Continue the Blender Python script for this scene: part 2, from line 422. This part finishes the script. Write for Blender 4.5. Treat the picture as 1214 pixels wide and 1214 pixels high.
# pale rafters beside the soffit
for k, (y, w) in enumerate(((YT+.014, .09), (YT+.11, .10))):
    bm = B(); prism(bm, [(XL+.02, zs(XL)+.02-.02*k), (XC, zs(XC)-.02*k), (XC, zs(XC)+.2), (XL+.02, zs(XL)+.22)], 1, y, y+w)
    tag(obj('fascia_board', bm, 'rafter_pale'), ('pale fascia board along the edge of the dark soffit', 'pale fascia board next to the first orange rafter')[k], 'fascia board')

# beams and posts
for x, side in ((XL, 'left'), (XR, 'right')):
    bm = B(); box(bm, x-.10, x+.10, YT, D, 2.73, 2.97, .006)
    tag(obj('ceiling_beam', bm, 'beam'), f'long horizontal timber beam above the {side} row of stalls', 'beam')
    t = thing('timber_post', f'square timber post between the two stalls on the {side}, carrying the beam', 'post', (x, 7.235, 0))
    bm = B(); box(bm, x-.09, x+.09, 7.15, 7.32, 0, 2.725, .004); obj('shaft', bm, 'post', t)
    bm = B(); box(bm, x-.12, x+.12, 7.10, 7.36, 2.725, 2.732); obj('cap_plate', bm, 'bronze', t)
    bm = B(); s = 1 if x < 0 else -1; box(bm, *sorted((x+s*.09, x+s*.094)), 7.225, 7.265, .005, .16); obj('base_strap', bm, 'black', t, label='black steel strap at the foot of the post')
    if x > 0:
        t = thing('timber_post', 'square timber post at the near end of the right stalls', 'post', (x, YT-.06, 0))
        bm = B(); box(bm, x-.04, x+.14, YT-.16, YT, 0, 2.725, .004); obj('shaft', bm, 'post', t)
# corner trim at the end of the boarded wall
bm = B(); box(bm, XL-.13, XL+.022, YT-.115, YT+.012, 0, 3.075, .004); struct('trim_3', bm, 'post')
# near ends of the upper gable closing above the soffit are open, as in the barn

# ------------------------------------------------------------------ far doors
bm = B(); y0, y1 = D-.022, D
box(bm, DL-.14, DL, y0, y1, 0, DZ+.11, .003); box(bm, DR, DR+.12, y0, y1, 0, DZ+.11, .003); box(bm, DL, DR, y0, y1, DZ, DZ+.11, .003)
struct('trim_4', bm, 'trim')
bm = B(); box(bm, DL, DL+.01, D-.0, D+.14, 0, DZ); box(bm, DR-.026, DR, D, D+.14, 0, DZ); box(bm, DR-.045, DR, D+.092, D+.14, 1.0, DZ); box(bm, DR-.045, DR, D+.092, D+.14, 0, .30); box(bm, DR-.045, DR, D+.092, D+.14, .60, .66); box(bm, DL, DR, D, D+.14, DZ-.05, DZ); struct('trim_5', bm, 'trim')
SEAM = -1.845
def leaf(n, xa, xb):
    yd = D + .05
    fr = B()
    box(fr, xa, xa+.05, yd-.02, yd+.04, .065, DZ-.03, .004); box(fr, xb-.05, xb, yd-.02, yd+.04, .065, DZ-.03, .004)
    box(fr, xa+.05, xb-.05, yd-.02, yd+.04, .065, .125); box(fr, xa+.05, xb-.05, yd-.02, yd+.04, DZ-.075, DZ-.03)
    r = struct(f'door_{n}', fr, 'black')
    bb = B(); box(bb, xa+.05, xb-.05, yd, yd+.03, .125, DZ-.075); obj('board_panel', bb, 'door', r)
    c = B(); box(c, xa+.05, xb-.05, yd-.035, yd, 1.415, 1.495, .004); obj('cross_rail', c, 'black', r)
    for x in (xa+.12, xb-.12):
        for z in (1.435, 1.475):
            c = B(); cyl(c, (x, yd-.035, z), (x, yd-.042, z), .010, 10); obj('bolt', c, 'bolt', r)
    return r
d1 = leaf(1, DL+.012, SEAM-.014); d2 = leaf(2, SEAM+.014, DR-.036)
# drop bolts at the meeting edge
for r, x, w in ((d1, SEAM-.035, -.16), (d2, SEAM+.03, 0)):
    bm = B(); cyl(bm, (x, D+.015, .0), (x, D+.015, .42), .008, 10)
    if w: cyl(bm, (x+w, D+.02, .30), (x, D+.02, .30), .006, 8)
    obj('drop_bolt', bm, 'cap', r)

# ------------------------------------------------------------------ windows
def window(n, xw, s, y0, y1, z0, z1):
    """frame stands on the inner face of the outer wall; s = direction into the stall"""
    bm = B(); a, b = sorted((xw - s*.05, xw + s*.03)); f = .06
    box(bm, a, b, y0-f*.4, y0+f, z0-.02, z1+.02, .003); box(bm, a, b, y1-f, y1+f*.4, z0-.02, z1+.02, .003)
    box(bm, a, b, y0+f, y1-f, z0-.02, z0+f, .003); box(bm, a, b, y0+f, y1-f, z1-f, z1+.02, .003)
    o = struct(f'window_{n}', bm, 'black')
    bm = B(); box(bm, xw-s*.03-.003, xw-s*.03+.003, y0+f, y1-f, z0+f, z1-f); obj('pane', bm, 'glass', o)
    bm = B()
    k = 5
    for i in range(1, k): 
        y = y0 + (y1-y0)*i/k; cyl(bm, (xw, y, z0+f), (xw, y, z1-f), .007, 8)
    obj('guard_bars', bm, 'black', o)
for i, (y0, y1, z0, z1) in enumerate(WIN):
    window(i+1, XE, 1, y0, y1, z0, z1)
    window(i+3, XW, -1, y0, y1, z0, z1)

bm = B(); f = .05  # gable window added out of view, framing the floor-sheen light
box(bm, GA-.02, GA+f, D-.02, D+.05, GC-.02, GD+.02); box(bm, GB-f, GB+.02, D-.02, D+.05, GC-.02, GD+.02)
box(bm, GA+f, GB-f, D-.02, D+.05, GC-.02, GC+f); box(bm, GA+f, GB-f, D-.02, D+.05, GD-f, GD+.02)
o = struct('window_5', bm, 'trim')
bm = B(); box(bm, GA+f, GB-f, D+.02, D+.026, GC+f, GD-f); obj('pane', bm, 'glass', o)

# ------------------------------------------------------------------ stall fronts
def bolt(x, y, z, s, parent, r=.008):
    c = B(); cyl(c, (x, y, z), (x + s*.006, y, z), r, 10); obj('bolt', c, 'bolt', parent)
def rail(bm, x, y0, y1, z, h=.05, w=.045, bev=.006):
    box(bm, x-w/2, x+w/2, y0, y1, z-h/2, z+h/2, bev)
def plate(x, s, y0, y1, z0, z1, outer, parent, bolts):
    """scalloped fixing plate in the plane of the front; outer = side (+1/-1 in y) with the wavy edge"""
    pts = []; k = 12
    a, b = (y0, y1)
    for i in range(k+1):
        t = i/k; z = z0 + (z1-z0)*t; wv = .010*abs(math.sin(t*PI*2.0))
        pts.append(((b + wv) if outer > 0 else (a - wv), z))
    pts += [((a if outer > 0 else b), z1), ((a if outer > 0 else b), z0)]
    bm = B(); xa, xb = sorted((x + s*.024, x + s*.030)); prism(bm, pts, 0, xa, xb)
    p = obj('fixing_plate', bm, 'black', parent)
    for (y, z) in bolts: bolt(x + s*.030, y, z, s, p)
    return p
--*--
**TASK OBJECTIVE:**
Print, unaltered, every line from the beginning of the material down to the line with "tag(obj('fascia_board', bm, 'rafter_pale'), ('pale".

**THE SOLUTION:**
Continue the Blender Python script for this scene: part 2, from line 422. This part finishes the script. Write for Blender 4.5. Treat the picture as 1214 pixels wide and 1214 pixels high.
# pale rafters beside the soffit
for k, (y, w) in enumerate(((YT+.014, .09), (YT+.11, .10))):
    bm = B(); prism(bm, [(XL+.02, zs(XL)+.02-.02*k), (XC, zs(XC)-.02*k), (XC, zs(XC)+.2), (XL+.02, zs(XL)+.22)], 1, y, y+w)
    tag(obj('fascia_board', bm, 'rafter_pale'), ('pale fascia board along the edge of the dark soffit', 'pale fascia board next to the first orange rafter')[k], 'fascia board')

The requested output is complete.